One of Lloyd Norlin's greatest successes was his first - he wrote a song called "Out of the Silence" that somehow made it into the 1941 film All-American Co-Ed, where it was introduced by Frances Langford. The tune was nominated for an Academy Award that year.

It's a good song, even though it never was commercially recorded to my knowledge. I've included the audio from Langford's film performance in the download. It's derived from a YouTube clip.

It's not clear why Norlin didn't get more opportunities in Hollywood. He spent almost all his working career in Evanston, IL, where he had a piano studio and where he was an instructor at Northwestern University, in addition to his commercial work.

Northwestern and 'To the Memories'

Students at Northwestern have been mounting a musical or musical review annually since 1929. Norlin was involved with the show during his time on campus; his notable contribution was the song "To the Memories," which traditionally concludes the program, and has become a well-known school song.

The Waa-Mu Show, as it is called (it was founded by the Women's Athletic Association and the Men's Union), has a remarkable roster of alumni.
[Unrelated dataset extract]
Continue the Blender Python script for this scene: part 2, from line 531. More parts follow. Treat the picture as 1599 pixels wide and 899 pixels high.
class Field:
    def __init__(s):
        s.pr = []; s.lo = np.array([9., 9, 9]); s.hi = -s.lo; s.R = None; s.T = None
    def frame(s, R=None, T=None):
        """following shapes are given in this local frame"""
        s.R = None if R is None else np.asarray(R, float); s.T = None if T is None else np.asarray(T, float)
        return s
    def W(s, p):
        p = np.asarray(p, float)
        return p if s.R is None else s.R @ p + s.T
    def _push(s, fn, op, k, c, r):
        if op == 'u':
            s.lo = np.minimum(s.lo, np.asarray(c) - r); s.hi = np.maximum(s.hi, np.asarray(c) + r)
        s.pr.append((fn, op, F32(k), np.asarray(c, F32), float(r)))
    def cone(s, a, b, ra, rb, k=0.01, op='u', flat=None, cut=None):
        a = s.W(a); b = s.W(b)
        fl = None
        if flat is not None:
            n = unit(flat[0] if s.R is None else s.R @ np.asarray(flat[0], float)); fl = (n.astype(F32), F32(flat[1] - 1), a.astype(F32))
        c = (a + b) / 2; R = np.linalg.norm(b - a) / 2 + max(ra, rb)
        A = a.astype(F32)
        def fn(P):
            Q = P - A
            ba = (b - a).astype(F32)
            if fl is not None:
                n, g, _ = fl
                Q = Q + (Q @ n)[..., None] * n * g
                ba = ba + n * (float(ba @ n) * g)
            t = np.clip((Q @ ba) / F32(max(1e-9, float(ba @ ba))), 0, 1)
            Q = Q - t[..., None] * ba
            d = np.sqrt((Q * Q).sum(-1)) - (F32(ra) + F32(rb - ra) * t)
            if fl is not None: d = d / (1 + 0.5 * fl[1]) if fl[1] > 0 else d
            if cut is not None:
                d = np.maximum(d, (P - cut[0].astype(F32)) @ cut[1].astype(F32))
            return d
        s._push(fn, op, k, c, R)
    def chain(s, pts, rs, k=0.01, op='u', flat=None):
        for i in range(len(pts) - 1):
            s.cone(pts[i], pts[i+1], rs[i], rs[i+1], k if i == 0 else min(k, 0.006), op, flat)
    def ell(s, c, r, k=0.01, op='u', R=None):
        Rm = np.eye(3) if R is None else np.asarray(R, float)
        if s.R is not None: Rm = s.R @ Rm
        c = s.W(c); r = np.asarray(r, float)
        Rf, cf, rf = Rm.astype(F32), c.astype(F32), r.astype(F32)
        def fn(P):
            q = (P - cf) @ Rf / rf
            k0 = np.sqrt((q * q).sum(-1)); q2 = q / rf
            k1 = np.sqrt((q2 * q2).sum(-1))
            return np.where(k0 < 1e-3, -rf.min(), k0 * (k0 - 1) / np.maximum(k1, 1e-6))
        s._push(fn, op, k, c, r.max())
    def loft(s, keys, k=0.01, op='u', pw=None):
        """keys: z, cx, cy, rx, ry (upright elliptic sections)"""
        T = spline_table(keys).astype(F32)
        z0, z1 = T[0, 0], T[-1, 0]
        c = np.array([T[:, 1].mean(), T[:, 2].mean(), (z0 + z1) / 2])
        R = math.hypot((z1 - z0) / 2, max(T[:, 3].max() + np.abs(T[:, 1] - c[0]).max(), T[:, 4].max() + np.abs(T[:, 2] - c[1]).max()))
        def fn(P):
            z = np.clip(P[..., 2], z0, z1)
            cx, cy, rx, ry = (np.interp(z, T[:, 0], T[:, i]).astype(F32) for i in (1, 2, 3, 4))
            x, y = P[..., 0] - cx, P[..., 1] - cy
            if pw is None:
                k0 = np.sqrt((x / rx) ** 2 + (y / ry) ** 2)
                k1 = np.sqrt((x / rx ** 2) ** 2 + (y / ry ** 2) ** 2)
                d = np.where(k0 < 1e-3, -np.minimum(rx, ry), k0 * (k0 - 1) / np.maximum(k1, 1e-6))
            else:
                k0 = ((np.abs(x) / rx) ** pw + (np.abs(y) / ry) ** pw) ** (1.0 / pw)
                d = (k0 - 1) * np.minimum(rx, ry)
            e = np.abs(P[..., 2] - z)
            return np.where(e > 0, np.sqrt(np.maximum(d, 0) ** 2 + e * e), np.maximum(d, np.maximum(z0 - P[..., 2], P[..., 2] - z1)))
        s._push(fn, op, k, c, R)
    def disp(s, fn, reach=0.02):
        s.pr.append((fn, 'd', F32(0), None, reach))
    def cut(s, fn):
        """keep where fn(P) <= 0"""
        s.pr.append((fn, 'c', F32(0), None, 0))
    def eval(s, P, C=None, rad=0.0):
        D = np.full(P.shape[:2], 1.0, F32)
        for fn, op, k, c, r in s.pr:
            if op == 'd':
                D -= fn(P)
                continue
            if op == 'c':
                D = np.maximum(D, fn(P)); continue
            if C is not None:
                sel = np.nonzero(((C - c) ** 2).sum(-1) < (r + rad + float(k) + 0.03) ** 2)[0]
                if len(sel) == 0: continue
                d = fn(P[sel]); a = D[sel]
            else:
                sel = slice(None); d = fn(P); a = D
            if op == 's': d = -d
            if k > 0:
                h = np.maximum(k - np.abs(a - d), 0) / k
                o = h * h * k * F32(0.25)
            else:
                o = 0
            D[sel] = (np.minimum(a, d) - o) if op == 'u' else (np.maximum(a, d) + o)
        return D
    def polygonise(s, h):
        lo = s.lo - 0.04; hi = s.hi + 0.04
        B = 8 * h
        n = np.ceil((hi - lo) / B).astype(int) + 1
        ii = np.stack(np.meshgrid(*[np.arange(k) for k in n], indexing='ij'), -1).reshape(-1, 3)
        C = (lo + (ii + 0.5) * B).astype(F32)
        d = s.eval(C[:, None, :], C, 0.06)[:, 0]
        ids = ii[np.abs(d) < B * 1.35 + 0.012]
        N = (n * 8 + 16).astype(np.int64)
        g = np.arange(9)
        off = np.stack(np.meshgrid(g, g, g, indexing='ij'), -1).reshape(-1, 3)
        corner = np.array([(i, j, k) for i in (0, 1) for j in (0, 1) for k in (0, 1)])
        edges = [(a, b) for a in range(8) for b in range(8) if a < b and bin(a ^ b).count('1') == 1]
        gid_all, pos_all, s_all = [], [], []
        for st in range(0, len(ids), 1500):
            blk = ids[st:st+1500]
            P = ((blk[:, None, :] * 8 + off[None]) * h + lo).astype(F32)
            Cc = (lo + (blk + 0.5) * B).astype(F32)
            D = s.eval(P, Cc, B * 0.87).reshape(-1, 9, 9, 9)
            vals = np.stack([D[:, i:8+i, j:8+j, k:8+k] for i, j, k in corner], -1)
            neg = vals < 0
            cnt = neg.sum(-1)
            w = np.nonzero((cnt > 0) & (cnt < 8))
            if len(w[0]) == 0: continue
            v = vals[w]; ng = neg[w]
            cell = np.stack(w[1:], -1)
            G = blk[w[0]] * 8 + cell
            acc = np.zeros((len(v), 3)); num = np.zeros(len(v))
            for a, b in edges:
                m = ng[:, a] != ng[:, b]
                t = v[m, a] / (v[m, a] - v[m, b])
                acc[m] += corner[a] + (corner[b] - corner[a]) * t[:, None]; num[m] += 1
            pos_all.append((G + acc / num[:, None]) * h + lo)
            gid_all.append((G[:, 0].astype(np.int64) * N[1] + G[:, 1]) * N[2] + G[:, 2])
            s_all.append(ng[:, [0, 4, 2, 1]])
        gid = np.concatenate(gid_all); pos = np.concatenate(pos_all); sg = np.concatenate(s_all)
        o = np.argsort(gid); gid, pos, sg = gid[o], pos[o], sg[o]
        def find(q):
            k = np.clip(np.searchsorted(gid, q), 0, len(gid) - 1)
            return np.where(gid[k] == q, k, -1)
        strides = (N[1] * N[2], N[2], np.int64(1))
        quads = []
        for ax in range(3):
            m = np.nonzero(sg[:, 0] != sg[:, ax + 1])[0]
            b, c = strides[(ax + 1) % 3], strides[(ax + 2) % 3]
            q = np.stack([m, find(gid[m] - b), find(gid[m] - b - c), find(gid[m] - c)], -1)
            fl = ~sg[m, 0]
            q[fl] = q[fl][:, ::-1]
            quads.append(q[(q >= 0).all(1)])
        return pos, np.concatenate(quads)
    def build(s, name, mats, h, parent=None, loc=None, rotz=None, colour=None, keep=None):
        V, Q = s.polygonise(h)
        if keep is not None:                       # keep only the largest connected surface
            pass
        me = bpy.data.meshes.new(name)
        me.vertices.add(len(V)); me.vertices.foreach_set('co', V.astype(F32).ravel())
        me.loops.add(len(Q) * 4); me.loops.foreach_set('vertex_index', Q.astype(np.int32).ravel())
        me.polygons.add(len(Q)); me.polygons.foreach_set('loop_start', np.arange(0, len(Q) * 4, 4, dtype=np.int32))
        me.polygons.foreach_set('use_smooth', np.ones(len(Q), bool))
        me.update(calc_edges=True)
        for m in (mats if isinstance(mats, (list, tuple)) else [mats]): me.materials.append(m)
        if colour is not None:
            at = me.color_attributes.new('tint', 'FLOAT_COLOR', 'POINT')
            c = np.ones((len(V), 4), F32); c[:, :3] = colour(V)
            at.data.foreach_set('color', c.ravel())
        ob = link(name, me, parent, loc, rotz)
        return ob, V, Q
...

The 1945 show, for instance, featured Paul Lynde, Charlotte Rae and Cloris Leachman.

The download includes a 1954 recording of "To the Memories" by the Northwestern Band. This was cleaned up from a noisy transfer on YouTube.

This post is the latest in a very occasional series presenting industrial promotional records - the most recent involved Les Baxter selling AC Spark Plugs; other posts have included records extolling the products of Budweiser, Schlitz, Westinghouse, Ford, Edsel, Yolande lingerie and Warner bras.